Dewas, pimpinan KPK, atau siapa pun yang bekerja di KPK bukan malaikat. Namun, siapa pun yang bekerja di KPK, apalagi pimpinan, semestinya adalah figur yang mampu menjadi teladan. Kredibilitas KPK harus dijaga.
Oleh
Redaksi
·3 menit baca
Kredibilitas Komisi Pemberantasan Korupsi tengah diuji. Dewan Pengawas dan pimpinan KPK adalah organ yang tak terpisahkan dari ”Komisi Antirasuah” itu.
Ujian ini berangkat dari penggunaan helikopter mewah oleh Ketua KPK Firli Bahuri, Juni lalu. Wakil Ketua KPK Alexander Marwata menjelaskan, penggunaan helikopter ke Baturaja, Sumatera Selatan, itu adalah untuk efisiensi waktu karena Firli hanya cuti sehari. Pemakaian helikopter tersebut dibiayai dengan dana pribadi Firli. Dewan Pengawas (Dewas) KPK seharusnya memutuskan kasus dugaan pelanggaran etika oleh Ketua KPK itu pada Selasa (15/9/2020), tetapi ditunda hingga pekan depan (Kompas, 15-16/9/2020).
Meskipun menjadi bagian tak terpisahkan dalam tubuh KPK, sesuai Undang-Undang Nomor 19 Tahun 2019 tentang KPK, Dewas dan pimpinan KPK, khususnya Firli, berhadapan, semestinya tak bisa saling melindungi. Dengan memperhatikan asas praduga tak bersalah, Dewas harus menunjukkan kesalahan Ketua KPK dan menjatuhkan sanksi. Firli harus menunjukkan, ia tak melakukan kesalahan atau pelanggaran aturan apa pun terkait KPK, termasuk kode etik.
Penundaan pembacaan putusan oleh Dewas KPK, terkait kasus Firli, apalagi hingga sepekan, menimbulkan kecurigaan di masyarakat. Apalagi, dalam catatan Indonesia Corruption Watch (ICW), bukan hanya kali ini Firli dinilai melanggar kode etik, baik sewaktu menjabat Ketua KPK maupun menjadi Deputi Penindakan KPK. Selama ini belum ada sanksi yang pernah dijatuhkan kepada Firli oleh lembaga mana pun.

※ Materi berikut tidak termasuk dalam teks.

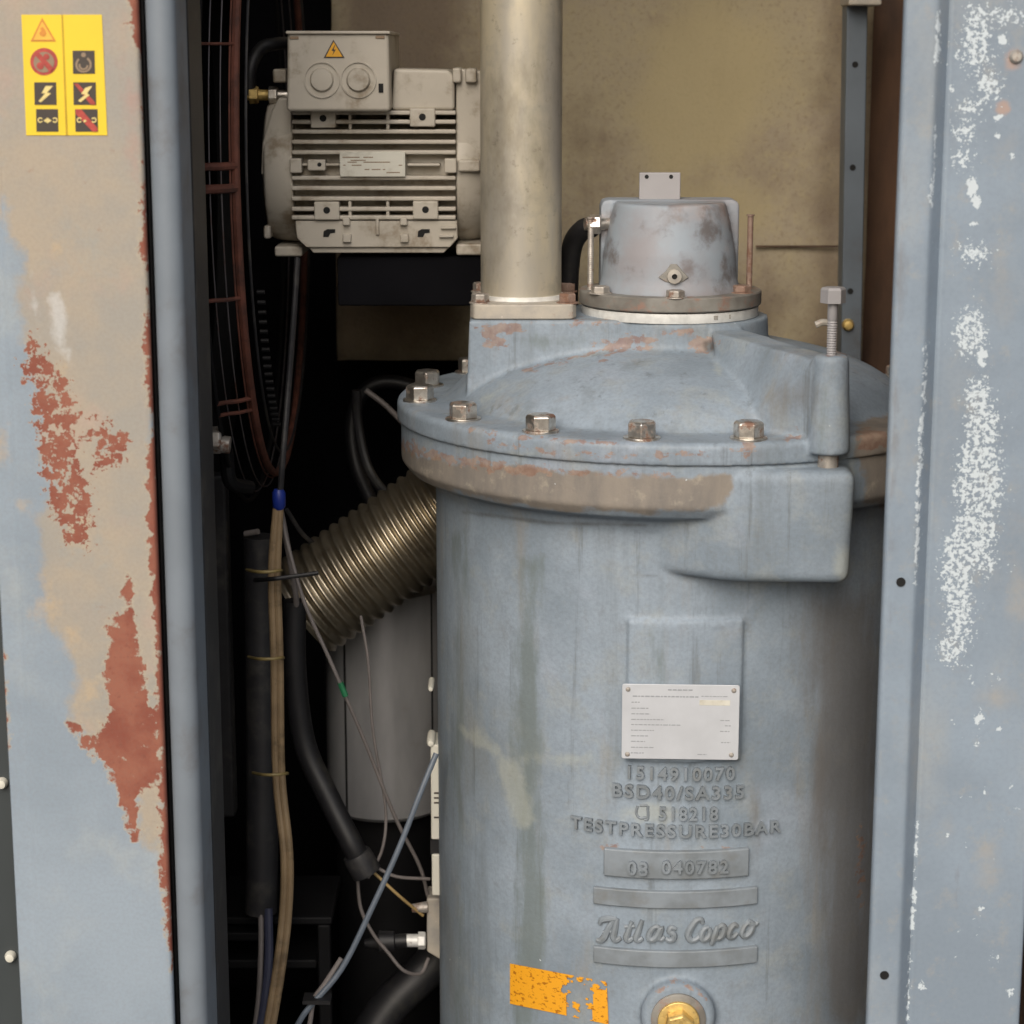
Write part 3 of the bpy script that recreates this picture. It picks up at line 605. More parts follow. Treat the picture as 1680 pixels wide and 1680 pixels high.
# data plate with rivets and print
thn, znt = surf(1115, 1119); th2, znb = surf(1115, 1241)
ca = (surf(1020, 1180)[0] + surf(1211, 1180)[0]) / 2
e1 = Vector((math.cos(ca), math.sin(ca), 0)); en = Vector((math.sin(ca), -math.cos(ca), 0))
cz = (znt + znb) / 2; pc = wall(ca, cz, RV + .0056); pw = 95.5 * sc(1180, -RV); ph = (znt - znb) / 2
def onp(u, v, d=0.): return pc + e1 * (u * pw) + Vector((0, 0, v * ph)) + en * d
bb = MB(); rr_ = .03
out_ = []
for cx, cy, a0 in ((1 - .04, 1 - .06, 0), (-1 + .04, 1 - .06, 90), (-1 + .04, -1 + .06, 180), (1 - .04, -1 + .06, 270)):
    for i in range(5):
        a = R(a0 + 22.5 * i); out_.append(onp(cx + .04 * math.cos(a), cy + .06 * math.sin(a)))
pl = bb.prism(out_, en * .0012).build('data_plate', M['alu'], ves, bevel=.0003); pl['label'] = 'shiny aluminium data plate with fine print'
for u, v in ((-.9, .86), (.9, .86), (-.9, -.88), (.88, -.86)):
    MB().lathe([(0, .0014), (.0012, .0011), (.0019, 0), (0, 0)], onp(u, v, .0012), en, 14).build('rivet', M['bolt_grey'], pl)
bb = MB(); rp = random.Random(5)
def dash(u0, u1, v, hh=.018):
    u = u0
    while u < u1:
        w_ = min(rp.uniform(.03, .085), u1 - u)
        bb.prism([onp(u, v - hh, .00125), onp(u + w_, v - hh, .00125), onp(u + w_, v + hh, .00125), onp(u, v + hh, .00125)], en * .0001); u += w_ + .014
dash(-.22, .2, .86); dash(-.82, .3, .68); dash(.35, .8, .70, .012)
for v, e in ((.52, -.7), (.36, -.55), (.21, -.52), (.06, -.28), (-.08, 0), (-.23, -.45), (-.38, -.55), (-.53, -.6), (-.69, -.45), (-.84, -.62)): dash(-.84, e, v, .014)
for v, s0 in ((.06, .68), (-.08, .76), (-.23, .68), (-.53, .70), (-.86, .3)): dash(s0, s0 + .16 if s0 < .75 else .86, v, .013)
bb.build('fine_print', M['print'], pl, smooth=0)
MB().prism([onp(.32, .46, .00125), onp(.84, .46, .00125), onp(.84, .6, .00125), onp(.32, .6, .00125)], en * .00008).build('blank_field', M['white'], pl, smooth=0)
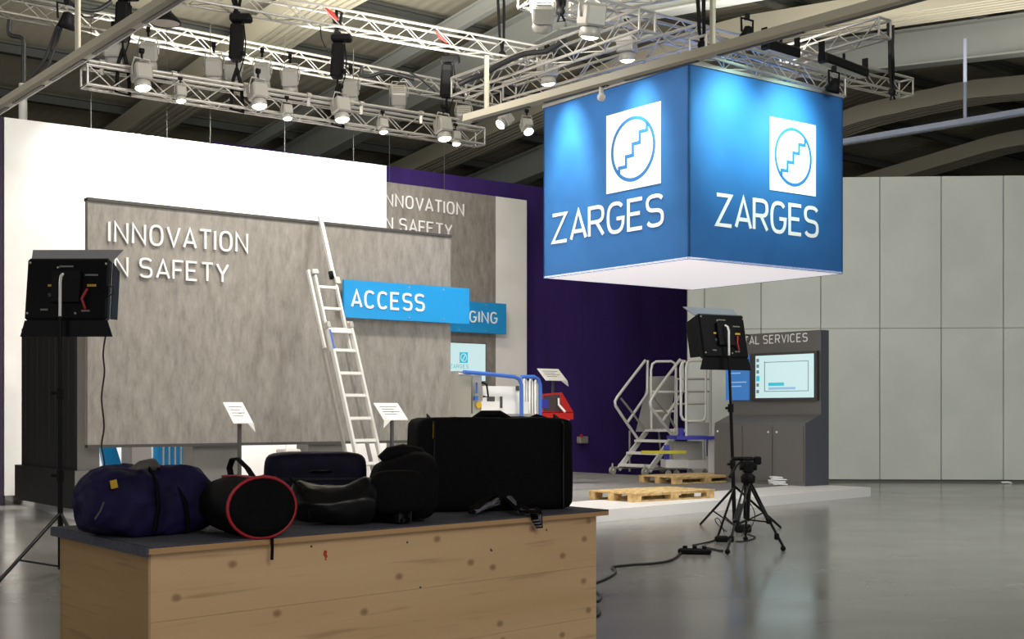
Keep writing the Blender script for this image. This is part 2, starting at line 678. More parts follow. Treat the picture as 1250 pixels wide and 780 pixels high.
# ================================================================ THE SETTING
# floor
fl = MB()
fl.box((0, 25, -0.05), 120, 90, 0.1)
tag(obj('floor', fl, M['floor']), kind='structure')

# hall roof: ridge along U, falling both ways
RZ = 10.5
PB = pt(890, 28, (RZ - H) * F / (HY - 28))
K = 0.11
ceiling = empty('ceiling', (PB.x, PB.y, RZ), kind='structure')


def roofp(u, s, dz=0.0):
    p = PB + U * u + W * s
    p.z = RZ - K * abs(s) + dz
    return p


def roof_at(px, py, dz=-0.25):
    """(u, s) of the roof point behind a pixel"""
    best = None
    for sg in (1, -1):
        n = Z + W * (K * sg)
        p = onp(px, py, V3((PB.x, PB.y, RZ + dz)), n)
        q = p - PB
        s = q.dot(W)
        if p.y > 0 and (s * sg) >= -0.01:
            best = (q.dot(U), s)
    return best


UMIN, UMAX, SMIN, SMAX = -34, 34, -30, 20
sh = MB()
for a, b in ((0, SMAX), (SMIN, 0)):
    q = [roofp(UMIN, a), roofp(UMAX, a), roofp(UMAX, b), roofp(UMIN, b)]
    sh.prism(q, (0, 0, 0.12))
obj('roof_sheet', sh, M['roof_sheet'], ceiling)
# purlins along the ridge
s = -28.0
while s < SMAX:
    pb = MB()
    for dz, hh, ww in ((-0.10, 0.05, 0.20), (-0.19, 0.20, 0.05), (-0.30, 0.05, 0.20)):
        a, b = roofp(UMIN, s, dz), roofp(UMAX, s, dz)
        pb.box((a + b) / 2, (b - a).length, ww, hh, U, W, Z)
    obj('purlin', pb, M['steel_dark'], ceiling)
    s += 2.8
# rafters: wide ribbed box girders and one plain steel girder
RAFT = [(150, 155, 'box'), (330, 150, 'thin'), (450, 122, 'steel'), (500, 196, 'box'), (622, 194, 'steel'), (1060, 128, 'box')]
u_of = [(roof_at(px, py)[0], kd) for px, py, kd in RAFT]
u_of.append((u_of[-1][0] + 6.5, 'box'))
u_of.append((u_of[-1][0] + 6.5, 'steel'))
u_of.append((u_of[0][0] - 6.5, 'steel'))
for u0, kd in u_of:
    rb = MB()
    wdt, hgt = {'box': (1.0, 0.45), 'steel': (0.42, 0.75), 'thin': (0.16, 0.3)}[kd]
    for sg in (1, -1):
        send = SMAX if sg == 1 else -SMIN
        curve = [0.0, 0.5, 1.1, 1.8, send]
        drop = [0.16, 0.12, 0.05, 0.0, 0.0]
        if kd == 'box':
            nr = 6
            for q in range(nr):                      # lengthwise ribs
                uo = u0 + (q - (nr - 1) / 2) * wdt / nr
                prev = None
                for sc, dr in zip(curve, drop):
                    c = roofp(uo, sg * sc, -0.34 - hgt / 2 - dr)
                    ring = [c - U * (wdt / nr * .5) + Z * hgt / 2, c + U * (wdt / nr * .5) + Z * hgt / 2,
                            c + U * (wdt / nr * .30) - Z * hgt / 2, c - U * (wdt / nr * .30) - Z * hgt / 2]
                    if prev:
                        rb.add(prev + ring, [(0, 1, 5, 4), (1, 2, 6, 5), (2, 3, 7, 6), (3, 0, 4, 7)])
                    prev = ring
        else:
            a0, a1 = roofp(u0, 0, -0.34 - hgt / 2), roofp(u0, sg * send, -0.34 - hgt / 2)
            d = (a1 - a0).normalized()
            up = U.cross(d).normalized()
            L = (a1 - a0).length
            rb.box((a0 + a1) / 2, L, 0.03, hgt, d, U, up)
            for e in (-1, 1):
                rb.box((a0 + a1) / 2 + up * (e * hgt / 2), L, wdt, 0.04, d, U, up)
    obj('roof_beam', rb, M['roof_sheet'] if kd == 'box' else M['steel_grey'], ceiling)

# hall outer walls behind the stand
wf = MB()
a, b = roofp(UMIN, SMAX - .2), roofp(UMAX, SMAX - .2)
wf.prism([V3((a.x, a.y, 0)), V3((b.x, b.y, 0)), b, a], W * 0.3)
tag(obj('wall_far', wf, M['navy_dark']), kind='structure')
we = MB()
a, b, r = roofp(UMAX - .3, SMIN), roofp(UMAX - .3, SMAX), roofp(UMAX - .3, 0)
we.prism([V3((a.x, a.y, 0)), V3((b.x, b.y, 0)), b, r, a], U * 0.3)
tag(obj('wall_end', we, M['brown_wall']), kind='structure')
wl = MB()
a, b, r = roofp(-32, -6), roofp(-32, SMAX), roofp(-32, 0)
wl.prism([V3((a.x, a.y, 0)), V3((b.x, b.y, 0)), b, r, a], -U * 0.3)
tag(obj('wall_gable', wl, M['right_panel']), kind='structure')

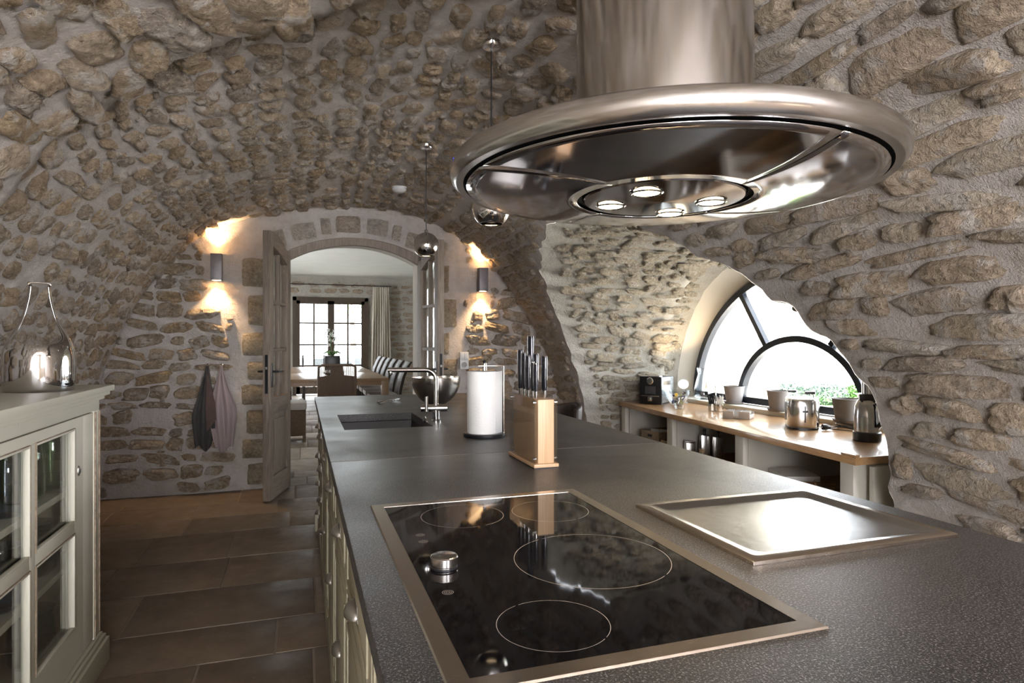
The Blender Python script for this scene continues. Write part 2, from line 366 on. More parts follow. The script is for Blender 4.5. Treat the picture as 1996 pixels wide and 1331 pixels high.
def surface(name, fn, a0, a1, b0, b1, da, mat, hole=None, label=None, keep=None):
    """patch of the masonry: grid in (a, b), optional hole polygon in (a, b)"""
    na, nb = max(1, round((a1-a0)/da)), max(1, round((b1-b0)/da)); pts = []
    for i in range(na+1):
        for j in range(nb+1):
            a, b = a0+(a1-a0)*i/na, b0+(b1-b0)*j/nb
            if hole and inpoly(a, b, hole): continue
            if hole and min((a-h[0])**2+(b-h[1])**2 for h in hole) < (da*0.35)**2: continue
            pts.append((a, b))
    edges = []
    if hole:
        o = len(pts); hp = []
        pts += [tuple(h) for h in hole]; edges = [(o+i, o+(i+1) % len(hole)) for i in range(len(hole))]
    if hole:
        vs, _, fs, *_r = delaunay_2d_cdt([Vector(p) for p in pts], edges, [], 0, 1e-6)
        tri = []
        for f in fs:
            cx = sum(vs[i].x for i in f)/len(f); cy = sum(vs[i].y for i in f)/len(f)
            if inpoly(cx, cy, hole) or cx < a0 or cx > a1 or cy < b0 or cy > b1: continue
            tri.append(tuple(f))
        vs = [(v.x, v.y) for v in vs]
    else:
        vs = pts; tri = [(i*(nb+1)+j, (i+1)*(nb+1)+j, (i+1)*(nb+1)+j+1, i*(nb+1)+j+1) for i in range(na) for j in range(nb)]
    V = [tuple(fn(a, b)[0]) for a, b in vs]
    me = D.meshes.new(name); me.from_pydata(V, [], tri); me.update()
    me.polygons.foreach_set('use_smooth', [True]*len(me.polygons)); me.materials.append(M[mat])
    o = D.objects.new(name, me); COL.objects.link(o); return struct(o, label)

# stone shapes (unit size, shared between the stones)
def stone_mesh(i, segs, rings, mat):
    rnd = random.Random(100+i); N = 3.0+rnd.random()*3.5
    off = Vector((rnd.random()*50, rnd.random()*50, i*7.3)); v = []; f = []
    v.append((0, 0, 0.85+0.3*noise.noise(off)))
    skew = rnd.uniform(-0.25, 0.25); tilt = rnd.uniform(-0.35, 0.35); tilt2 = rnd.uniform(-0.3, 0.3)
    for r_, z_ in rings:
        for j in range(segs):
            a = 2*PI*j/segs; ca, sa = math.cos(a), math.sin(a)
            R = 1/((abs(ca)**N+abs(sa)**N)**(1/N)); R *= 1+0.22*noise.noise(Vector((ca*1.7, sa*1.7, 0))+off)+0.12*noise.noise(Vector((ca*5, sa*5, 4))+off)
            x, y = 0.5*R*ca*r_, 0.5*R*sa*r_; x += skew*y
            z = z_
            if z_ > 0: z += z_*(tilt*x*2+tilt2*y*2)+0.5*noise.noise(Vector((x*5, y*5, 0))+off)*z_+0.3*noise.noise(Vector((x*12, y*12, 0))+off)
            v.append((x, y, z))
    n = segs
    for j in range(n): f.append((0, 1+j, 1+(j+1) % n))
    for k in range(len(rings)-1):
        for j in range(n):
            a, b = 1+k*n+j, 1+k*n+(j+1) % n; f.append((a, a+n, b+n, b))
    me = D.meshes.new('stone'); me.from_pydata(v, [], f); me.update()
    me.polygons.foreach_set('use_smooth', [True]*len(me.polygons)); me.materials.append(M[mat]); return me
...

Sebenarnya melihat komposisi Dewas KPK saat ini, harapan adanya putusan yang sesuai dengan rasa keadilan masyarakat cukup tinggi. Dewas KPK, yang terdiri dari Tumpak Hatorangan Panggabean, Harjono, Artidjo Alkostar, Albertina Ho, dan Syamsuddin Haris, adalah sosok yang mumpuni dalam bidang penegakan hukum dan etika, pemberantasan korupsi, serta dipercaya publik. Namun, kepercayaan publik kepada KPK, sejak UU No 19/2019 diundangkan, tengah menurun.
Jajak Pendapat Litbang Kompas, yang dirilis 23 Juni 2020, menunjukkan tinggal 54,9 persen responden yang yakin dan memiliki persepsi positif kepada KPK. Hanya 35,9 persen responden yang puas pada kinerja KPK dalam memberantas korupsi. Padahal, pada jajak pendapat sebelumnya, yang dimuat Januari 2020, 76,8 persen responden yakin dan memiliki persepsi positif kepada KPK, serta 56,9 responden puas akan kinerja KPK dalam memberantas korupsi. Kini tugas Dewas, pimpinan, dan karyawan KPK, serta pemerintah untuk menumbuhkan kembali kepercayaan publik itu.
Dewas, pimpinan KPK, atau siapa pun yang bekerja di KPK bukan malaikat. Mereka manusia, yang bisa berbuat salah. Staf dan penyidik KPK pernah ada yang ditindak. Pimpinan KPK pun tidak lepas dari jeratan hukum. Namun, sebagai lembaga yang menangani kejahatan luar biasa, siapa pun yang bekerja di KPK, apalagi pimpinan, semestinya adalah figur yang sembada. Sudah selesai dengan diri sendiri, mampu menjadi teladan dalam bertutur kata dan bersikap, serta tahu diri. Kredibilitas KPK harus dijaga dan menjadi yang utama.